Apple, pioneer that they were in the mobile space, was slow to build a device to jump on this trend.

Apple tends to have a “we know best” attitude concerning UX matters. It’s not surprising that Apple stuck by its initial design choices through four generations 2 even as terrible phones like the Galaxy S series caught on mainly for their larger size.

Easier handling, pocketability and on-screen reachability pale next to better overall usability of a larger device.

I realized this recently when I had to test a site on an iPhone 5. Everything seemed impossibly tiny. Typing on the cramped keyboard was difficult. Really, it was just harder to use for almost everything. Getting a site to scale down to 320px width made me realize the usability sacrifices we designers make to accomplish this.

So much more can be done on a larger device. The overall UX for task completion and general comfort is even better with the plus-sized device than the regular 6. I’m writing and editing this blog post on my iPhone 6 Plus, for instance.
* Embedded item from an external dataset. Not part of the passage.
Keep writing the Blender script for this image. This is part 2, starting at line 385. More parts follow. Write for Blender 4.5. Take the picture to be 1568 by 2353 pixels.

Getting a larger phone wasn’t all good. The iPhone 6 had all the shortcomings of a larger device – and more. Some were made worse by the design, with its rounded corners and smooth aluminum back.

It was like holding a bar of soap. I always felt like I was on the verge of dropping it, a feeling that led me to put my phone in a case just to make it more grippy. 3

I switched this year from a 6 to a 6s Plus based on the theory that if I was going to be fumbling my phone anyway, I may as well be fumbling one with an even bigger screen.

Sizing up my phone has made me reflect on one of the basic tenets of the design practice: Design is about making choices. Also, sometimes it’s about revisiting choices.

Think of designing UX in terms of a building.

Structures are built with intent. The architect makes decisions based on this intent – where does the entryway go? Where are the stairs? What does it look like?

Yet, the life of the building changes. The office I work out of was originally built as a warehouse for an industrial part of town. The architect couldn’t have foreseen that it would someday be an office in the magical future year of 2015.

But UX design need not be as constrained as brick and mortar. It must be ephemeral, changeable. It’s based on context. It’s based on emotion. It’s based on shifting outlook and needs.

Keeping up with changing needs is central to the practice. Sometimes that means throwing out core concepts we have clung to for years.

Sometimes we have to go big even if it does look kind of silly.

  1. I still have my original iPhone. It feels small now, but for different reasons.
  2. The iPhone 6 is actually the fifth-generation iPhone as there was no iPhone 2.
  3. I’m not sure what Apple did, but the iPhone 6s is significantly more grippy. It’s noticeable when holding a 6 in one hand a 6s in the other.